One of our favorite ways to bond and enjoy some fun is taking day trips together, or an overnight weekend getaway. We prefer to go places that we can get to within a couple of hours by car, if possible, unless we have more than two days. Therefore, a lot of our travel blogs will include areas around or outside of the Los Angeles area, that we can get to without spending an entire day in the car.

Early on in our marriage, we talked about how we’d like to celebrate certain holidays or special occasions. Since both of our birthdays are in December—and we could still give Christmas gifts to each other—we decided to make it a yearly tradition to take a weekend getaway to celebrate our birthdays instead of exchanging gifts.  We also like to do the same for our anniversary in May. Those occasions call for overnight stays, normally two nights / three days. And it’s a fun thing to do two times a year, when we can swing it.

There are also times when we just want a day out of town, even if it’s not an overnight. Our goal is to take one day every other month and go on a day trip somewhere.

Our love of traveling together started when we made the long trek out from North Carolina to California, moving Chris from NC to Los Angeles after the wedding. I didn’t know that I would enjoy trip planning so much, but since that time it’s become a hobby. The funny thing is, from the moment we knew we’d do that cross-country road trip, Chris was excited about it.
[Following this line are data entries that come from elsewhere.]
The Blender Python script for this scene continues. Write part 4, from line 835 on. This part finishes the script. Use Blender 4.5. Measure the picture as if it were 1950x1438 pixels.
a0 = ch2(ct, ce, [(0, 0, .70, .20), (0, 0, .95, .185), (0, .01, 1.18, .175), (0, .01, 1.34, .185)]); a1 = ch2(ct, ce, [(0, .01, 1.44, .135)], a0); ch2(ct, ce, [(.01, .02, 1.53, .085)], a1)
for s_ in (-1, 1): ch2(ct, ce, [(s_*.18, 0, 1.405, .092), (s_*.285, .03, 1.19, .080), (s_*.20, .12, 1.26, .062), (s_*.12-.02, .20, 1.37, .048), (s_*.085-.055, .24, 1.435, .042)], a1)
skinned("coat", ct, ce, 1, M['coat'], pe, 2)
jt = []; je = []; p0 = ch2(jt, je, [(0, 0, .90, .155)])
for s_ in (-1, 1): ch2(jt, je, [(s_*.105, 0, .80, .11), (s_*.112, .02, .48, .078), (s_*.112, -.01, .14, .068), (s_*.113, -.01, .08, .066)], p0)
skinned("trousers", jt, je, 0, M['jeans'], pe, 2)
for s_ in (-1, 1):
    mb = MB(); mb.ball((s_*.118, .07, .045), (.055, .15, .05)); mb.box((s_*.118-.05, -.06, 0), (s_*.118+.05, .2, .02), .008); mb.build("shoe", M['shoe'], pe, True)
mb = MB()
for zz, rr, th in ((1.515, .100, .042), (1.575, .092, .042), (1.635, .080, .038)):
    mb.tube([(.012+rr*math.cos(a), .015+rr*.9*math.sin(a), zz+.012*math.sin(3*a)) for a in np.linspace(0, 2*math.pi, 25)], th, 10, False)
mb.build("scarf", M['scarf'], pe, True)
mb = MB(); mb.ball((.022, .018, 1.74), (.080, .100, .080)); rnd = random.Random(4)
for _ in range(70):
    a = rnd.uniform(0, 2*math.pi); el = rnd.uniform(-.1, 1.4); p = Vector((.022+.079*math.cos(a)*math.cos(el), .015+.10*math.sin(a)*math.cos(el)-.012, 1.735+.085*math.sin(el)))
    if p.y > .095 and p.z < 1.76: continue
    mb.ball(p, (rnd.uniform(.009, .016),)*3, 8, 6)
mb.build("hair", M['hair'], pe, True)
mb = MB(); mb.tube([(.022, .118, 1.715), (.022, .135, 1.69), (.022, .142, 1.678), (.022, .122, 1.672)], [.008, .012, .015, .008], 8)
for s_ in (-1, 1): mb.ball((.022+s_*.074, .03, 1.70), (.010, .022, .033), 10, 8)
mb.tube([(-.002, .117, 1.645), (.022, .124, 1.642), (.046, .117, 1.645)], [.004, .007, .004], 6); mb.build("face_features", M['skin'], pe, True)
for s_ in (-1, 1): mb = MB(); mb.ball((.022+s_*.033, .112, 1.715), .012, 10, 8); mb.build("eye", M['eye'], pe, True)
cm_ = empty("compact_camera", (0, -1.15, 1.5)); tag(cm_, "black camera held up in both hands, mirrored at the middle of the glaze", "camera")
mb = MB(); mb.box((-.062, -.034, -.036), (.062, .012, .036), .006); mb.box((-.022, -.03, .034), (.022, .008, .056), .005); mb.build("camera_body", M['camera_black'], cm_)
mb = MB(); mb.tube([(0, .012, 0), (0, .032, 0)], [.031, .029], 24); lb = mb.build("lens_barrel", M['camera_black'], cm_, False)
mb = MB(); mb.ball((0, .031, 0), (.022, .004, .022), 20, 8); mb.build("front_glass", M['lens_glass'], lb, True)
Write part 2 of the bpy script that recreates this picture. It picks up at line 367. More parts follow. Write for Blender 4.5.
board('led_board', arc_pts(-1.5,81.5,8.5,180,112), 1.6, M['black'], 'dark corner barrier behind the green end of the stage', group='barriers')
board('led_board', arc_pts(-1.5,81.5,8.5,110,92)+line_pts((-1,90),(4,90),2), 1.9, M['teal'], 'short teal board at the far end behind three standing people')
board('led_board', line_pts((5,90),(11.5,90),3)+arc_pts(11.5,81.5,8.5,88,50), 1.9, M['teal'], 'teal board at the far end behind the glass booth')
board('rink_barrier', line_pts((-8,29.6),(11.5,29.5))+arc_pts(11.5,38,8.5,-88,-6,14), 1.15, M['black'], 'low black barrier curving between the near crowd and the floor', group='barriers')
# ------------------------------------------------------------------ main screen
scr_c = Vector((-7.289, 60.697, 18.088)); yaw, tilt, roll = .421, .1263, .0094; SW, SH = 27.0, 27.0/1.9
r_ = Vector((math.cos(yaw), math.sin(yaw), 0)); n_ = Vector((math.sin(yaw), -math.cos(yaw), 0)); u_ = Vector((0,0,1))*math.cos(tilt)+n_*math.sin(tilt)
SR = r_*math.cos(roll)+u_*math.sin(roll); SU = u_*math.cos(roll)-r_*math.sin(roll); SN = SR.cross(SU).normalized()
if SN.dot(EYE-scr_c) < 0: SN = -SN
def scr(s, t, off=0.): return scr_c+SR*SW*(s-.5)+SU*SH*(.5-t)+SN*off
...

I was not. I thought all that time in the car sounded boring. I was never a fan of being in the car as a kid (but my idea of a road trip was taking a whole day to drive from NC to MA and that’s a long time in the car for a kid. It wasn’t about stopping along the way to enjoy various touristy areas. It was about getting there.) That’s kind of how I pictured our cross-country road trip.

I saw Chris’s enthusiasm and wanted to find some for myself. We decided we wouldn’t be in a hurry to get to California, and instead try to enjoy the sites along the way. So I decided to start investigating the locations and map out a route. I found places to stay along the way and needed to plan reasonable mileage intervals for each day. We decided to make the trip like a second honeymoon. Planning it was a blast, and it was the beginning of a new hobby for me. We did that trip in eleven days, ten nights, driving no more than about 400 miles per day, so we’d have energy to enjoy the places where we stopped. (We will do a separate blog about that trip, for anyone thinking about taking that sort of trip.)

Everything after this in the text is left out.